Jeden powstaje, drugi upada
Niczego nie wiem o ofiarach strzelaniny poza tym, że były tam, by obejrzeć film. Wierzę, że kino to jedna z odsłon wielkiej amerykańskiej sztuki, a doświadczenie oglądania fabuły na ekranie razem z innymi widzami jest ważną i radosną rozrywką.
Mroczny Rycerz powstaje,
reż. Christopher
Nolan,
USA 2012
Budynek kinowy to mój dom i świadomość, że ktoś może w okrutny sposób zbezcześcić miejsce nieszkodliwe i dające ludziom nadzieję, jest dla mnie druzgocąca" – tak mówił Christopher Nolan po masakrze w Aurorze w stanie Kolorado w piątek 20 lipca, gdzie podczas pokazu jego najnowszego filmu psychopata zastrzelił 12 osób. I choć „Mroczny Rycerz powstaje" nie jest do śmiechu, to ostatnia część trylogii brytyjsko-amerykańskiego reżysera o Batmanie stanowi rozrywkę na najwyższym poziomie.

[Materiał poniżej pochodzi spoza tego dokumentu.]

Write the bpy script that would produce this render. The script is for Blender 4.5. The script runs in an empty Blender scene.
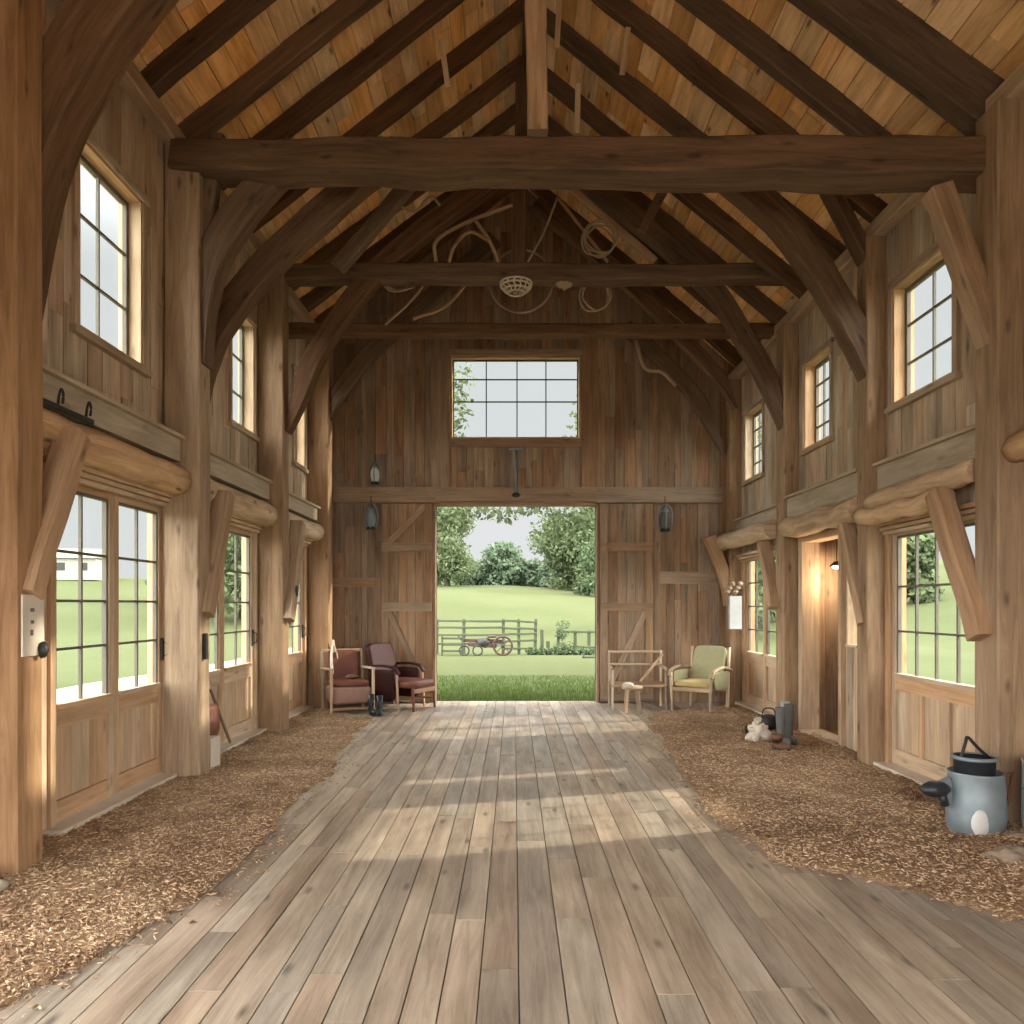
import bpy, bmesh, math, random
from mathutils import Vector, Matrix, noise
random.seed(7)
R = random.random
def U(a, b): return a + (b - a) * random.random()
C = bpy.context.scene.collection
PI = math.pi
F = 760.0
def W(px, py, Y):            # a point seen at px,py that stands Y metres away
    return Vector(((px - 514) * Y / F, Y, 1.6 + (605 - py) * Y / F))

# ------------------------------------------------------------ materials
def nn(nt, t, **k):
    n = nt.nodes.new(t)
    for a, b in k.items():
        if hasattr(n, a): setattr(n, a, b)
        else: n.inputs[a].default_value = b
    return n
def newmat(name):
    m = bpy.data.materials.new(name); m.use_nodes = True
    nt = m.node_tree
    return m, nt, nt.nodes['Principled BSDF'], nt.nodes['Material Output']
def wood(name, dark, light, var=.35, streak=28, rough=.75, bump=.25, knots=.6, patch=.5, gloss=.25, tint=None):
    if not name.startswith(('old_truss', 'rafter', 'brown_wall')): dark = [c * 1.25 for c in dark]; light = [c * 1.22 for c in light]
    m, nt, b, out = newmat(name)
    L = nt.links.new
    uv = nn(nt, 'ShaderNodeUVMap'); uv.uv_map = 'UVMap'
    at = nn(nt, 'ShaderNodeAttribute'); at.attribute_name = 'rnd'
    # streaks
    mp = nn(nt, 'ShaderNodeMapping'); mp.inputs['Scale'].default_value = (1.3, streak, 1); L(uv.outputs[0], mp.inputs[0])
    n1 = nn(nt, 'ShaderNodeTexNoise', noise_dimensions='2D'); n1.inputs['Scale'].default_value = 1; n1.inputs['Detail'].default_value = 10; n1.inputs['Roughness'].default_value = .74; n1.inputs['Distortion'].default_value = .6
    L(mp.outputs[0], n1.inputs['Vector'])
    # patches
    mp2 = nn(nt, 'ShaderNodeMapping'); mp2.inputs['Scale'].default_value = (.9, 4, 1); L(uv.outputs[0], mp2.inputs[0])
    n2 = nn(nt, 'ShaderNodeTexNoise', noise_dimensions='2D'); n2.inputs['Scale'].default_value = 1.3; n2.inputs['Detail'].default_value = 4
    L(mp2.outputs[0], n2.inputs['Vector'])
    # knots
    mp3 = nn(nt, 'ShaderNodeMapping'); mp3.inputs['Scale'].default_value = (1.6, 4.5, 1); L(uv.outputs[0], mp3.inputs[0])
    vo = nn(nt, 'ShaderNodeTexVoronoi', voronoi_dimensions='2D'); vo.inputs['Scale'].default_value = 1
    L(mp3.outputs[0], vo.inputs['Vector'])
    kr = nn(nt, 'ShaderNodeMapRange'); kr.inputs['From Min'].default_value = .07; kr.inputs['From Max'].default_value = .17
    kr.inputs['To Min'].default_value = 1 - knots; kr.inputs['To Max'].default_value = 1
    sx = nn(nt, 'ShaderNodeSeparateColor'); L(vo.outputs['Color'], sx.inputs[0])
    gt = nn(nt, 'ShaderNodeMath', operation='GREATER_THAN'); gt.inputs[1].default_value = .3; L(sx.outputs[0], gt.inputs[0])
    ds = nn(nt, 'ShaderNodeMath', operation='MULTIPLY_ADD'); L(n1.outputs[0], ds.inputs[0]); ds.inputs[1].default_value = .09; L(vo.outputs['Distance'], ds.inputs[2])
    kd = nn(nt, 'ShaderNodeMath', operation='ADD'); L(gt.outputs[0], kd.inputs[0]); L(ds.outputs[0], kd.inputs[1]); L(kd.outputs[0], kr.inputs['Value'])
    ad = nn(nt, 'ShaderNodeMath', operation='MULTIPLY_ADD'); ad.inputs[1].default_value = patch
    L(n2.outputs[0], ad.inputs[0]); L(n1.outputs[0], ad.inputs[2])
    mr = nn(nt, 'ShaderNodeMapRange'); mr.inputs['From Min'].default_value = .35 + patch * .33; mr.inputs['From Max'].default_value = .66 + patch * .66
    L(ad.outputs[0], mr.inputs['Value'])
    mx = nn(nt, 'ShaderNodeMix', data_type='RGBA'); mx.inputs[6].default_value = (*dark, 1); mx.inputs[7].default_value = (*light, 1)
    L(mr.outputs[0], mx.inputs[0])
    # per piece value / hue
    vr = nn(nt, 'ShaderNodeMapRange'); vr.inputs['To Min'].default_value = 1 - var; vr.inputs['To Max'].default_value = 1 + var
    L(at.outputs['Fac'], vr.inputs['Value'])
    k2 = nn(nt, 'ShaderNodeMath', operation='MULTIPLY'); L(vr.outputs[0], k2.inputs[0]); L(kr.outputs[0], k2.inputs[1])
    wn = nn(nt, 'ShaderNodeTexWhiteNoise', noise_dimensions='1D'); L(at.outputs['Fac'], wn.inputs['W'])
    hr = nn(nt, 'ShaderNodeMapRange'); hr.inputs['To Min'].default_value = .494; hr.inputs['To Max'].default_value = .507; L(wn.outputs[0], hr.inputs['Value'])
    sr = nn(nt, 'ShaderNodeMapRange'); sr.inputs['To Min'].default_value = 1.1; sr.inputs['To Max'].default_value = .8; L(wn.outputs[0], sr.inputs['Value'])
    hs = nn(nt, 'ShaderNodeHueSaturation'); L(mx.outputs[2], hs.inputs['Color']); L(k2.outputs[0], hs.inputs['Value']); L(hr.outputs[0], hs.inputs['Hue']); L(sr.outputs[0], hs.inputs['Saturation'])
    L(hs.outputs[0], b.inputs['Base Color'])
    b.inputs['Roughness'].default_value = rough; b.inputs['Specular IOR Level'].default_value = gloss
    bp = nn(nt, 'ShaderNodeBump'); bp.inputs['Strength'].default_value = bump; bp.inputs['Distance'].default_value = .01
    L(ad.outputs[0], bp.inputs['Height']); L(bp.outputs[0], b.inputs['Normal'])
    return m
def plain(name, col, rough=.6, metal=0, var=.12, scale=12, bump=.1, spec=.3):
    m, nt, b, out = newmat(name); L = nt.links.new
    tc = nn(nt, 'ShaderNodeTexCoord'); n = nn(nt, 'ShaderNodeTexNoise'); n.inputs['Scale'].default_value = scale; n.inputs['Detail'].default_value = 4
    L(tc.outputs['Object'], n.inputs['Vector'])
    mx = nn(nt, 'ShaderNodeMix', data_type='RGBA')
    mx.inputs[6].default_value = (*[c * (1 - var * 1.6) for c in col], 1); mx.inputs[7].default_value = (*[min(1, c * (1 + var * 1.6)) for c in col], 1)
    L(n.outputs[0], mx.inputs[0]); L(mx.outputs[2], b.inputs['Base Color'])
    b.inputs['Roughness'].default_value = rough; b.inputs['Metallic'].default_value = metal; b.inputs['Specular IOR Level'].default_value = spec
    bp = nn(nt, 'ShaderNodeBump'); bp.inputs['Strength'].default_value = bump; bp.inputs['Distance'].default_value = .01
    L(n.outputs[0], bp.inputs['Height']); L(bp.outputs[0], b.inputs['Normal'])
    return m
def leafmat(name, a, c, trans=.35):
    m, nt, b, out = newmat(name); L = nt.links.new
    at = nn(nt, 'ShaderNodeAttribute'); at.attribute_name = 'rnd'
    mx = nn(nt, 'ShaderNodeMix', data_type='RGBA'); mx.inputs[6].default_value = (*a, 1); mx.inputs[7].default_value = (*c, 1)
    L(at.outputs['Fac'], mx.inputs[0])
    d = nn(nt, 'ShaderNodeBsdfDiffuse'); t = nn(nt, 'ShaderNodeBsdfTranslucent'); L(mx.outputs[2], d.inputs[0]); L(mx.outputs[2], t.inputs[0])
    ms = nn(nt, 'ShaderNodeMixShader'); ms.inputs[0].default_value = trans; L(d.outputs[0], ms.inputs[1]); L(t.outputs[0], ms.inputs[2]); L(ms.outputs[0], out.inputs[0])
    return m
def glassmat():
    m, nt, b, out = newmat('window_glass'); L = nt.links.new
    t = nn(nt, 'ShaderNodeBsdfTransparent'); t.inputs[0].default_value = (.93, .96, .94, 1)
    g = nn(nt, 'ShaderNodeBsdfGlossy'); g.inputs['Roughness'].default_value = .03
    fr = nn(nt, 'ShaderNodeLayerWeight'); fr.inputs[0].default_value = .5
    pw = nn(nt, 'ShaderNodeMath', operation='POWER'); pw.inputs[1].default_value = 5; L(fr.outputs['Facing'], pw.inputs[0])
    ml = nn(nt, 'ShaderNodeMath', operation='MULTIPLY_ADD'); ml.inputs[1].default_value = .45; ml.inputs[2].default_value = .015; L(pw.outputs[0], ml.inputs[0])
    ms = nn(nt, 'ShaderNodeMixShader'); L(ml.outputs[0], ms.inputs[0]); L(t.outputs[0], ms.inputs[1]); L(g.outputs[0], ms.inputs[2]); L(ms.outputs[0], out.inputs[0])
    return m
def emis(name, col, s):
    m, nt, b, out = newmat(name)
    e = nn(nt, 'ShaderNodeEmission'); e.inputs[0].default_value = (*col, 1); e.inputs[1].default_value = s
    nt.links.new(e.outputs[0], out.inputs[0]); return m
def groundmat():
    m, nt, b, out = newmat('meadow_grass'); L = nt.links.new
    tc = nn(nt, 'ShaderNodeTexCoord')
    n = nn(nt, 'ShaderNodeTexNoise'); n.inputs['Scale'].default_value = .12; n.inputs['Detail'].default_value = 5; L(tc.outputs['Object'], n.inputs['Vector'])
    n2 = nn(nt, 'ShaderNodeTexNoise'); n2.inputs['Scale'].default_value = 3; n2.inputs['Detail'].default_value = 6; L(tc.outputs['Object'], n2.inputs['Vector'])
    ad = nn(nt, 'ShaderNodeMath', operation='MULTIPLY_ADD'); ad.inputs[1].default_value = .5; L(n2.outputs[0], ad.inputs[0]); L(n.outputs[0], ad.inputs[2])
    mr = nn(nt, 'ShaderNodeMapRange'); mr.inputs['From Min'].default_value = .55; mr.inputs['From Max'].default_value = .95; L(ad.outputs[0], mr.inputs['Value'])
    mx = nn(nt, 'ShaderNodeMix', data_type='RGBA'); mx.inputs[6].default_value = (*GR_A, 1); mx.inputs[7].default_value = (*GR_B, 1)
    L(mr.outputs[0], mx.inputs[0]); L(mx.outputs[2], b.inputs['Base Color']); b.inputs['Roughness'].default_value = .9; b.inputs['Specular IOR Level'].default_value = .1
    return m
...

Bardzo noir i bardzo brutalny, chwilami okrutny obraz Nolana kreuje rzeczywistość tak kompletną na poziomie scenograficznym i emocjonalnym, że zapominamy, iż to adaptacja komiksu, i zaczynamy wierzyć, że oglądamy prawdziwy świat. Wrażenie maksymalnego autentyzmu wzmacnia fakt, że najczęściej rozpoznajemy na ekranie Nowy Jork (choć zdjęcia kręcone były na różnych kontynentach, a te w podziemnych kanałach powstały w transylwańskim Klużu) „grający" Gotham City stawiające opór terrorystom z bombą atomową. Reżyser wspominał w swym oświadczeniu o nadziei i nie był gołosłowny. Nolan nie epatuje mrokiem dla samego efektu, ale maluje uniwersum na wzór naszego, gdzie dobro nie może istnieć bez zła i vice versa. Dobre postaci mają tu swoich złych adwersarzy, kobiety są równie silne jak mężczyźni, a Batman spotyka kogoś, z kim nawet on nie może sobie poradzić – Bane'a. Nawet jednak ten budzący grozę potężny mężczyzna w masce skrywa tajemnicę, której odkrycie sprawia, że rzeczywistość w „Mroczny Rycerz powstaje" nie jest czarno-biała. Za mocno ograniczone uważam za to postrzeganie jej przez rodziców ofiar zdarzeń w Aurorze. Jedną z nich – śmiertelną – jest sześcioletnia Veronica. Nie pojmuję, co o pierwszej w nocy podczas takiego seansu robiło tam małe dziecko. A trzymiesięczne, które zostało ranne? Widać ci, którzy wyobraźni nie mają za grosz, muszą szukać jej w kinie. I to za 250 mln dol. Tu jednak widz zobaczy, że każdy cent został wydany z dobrym skutkiem – wysoka techniczna jakość jest poza dyskusją.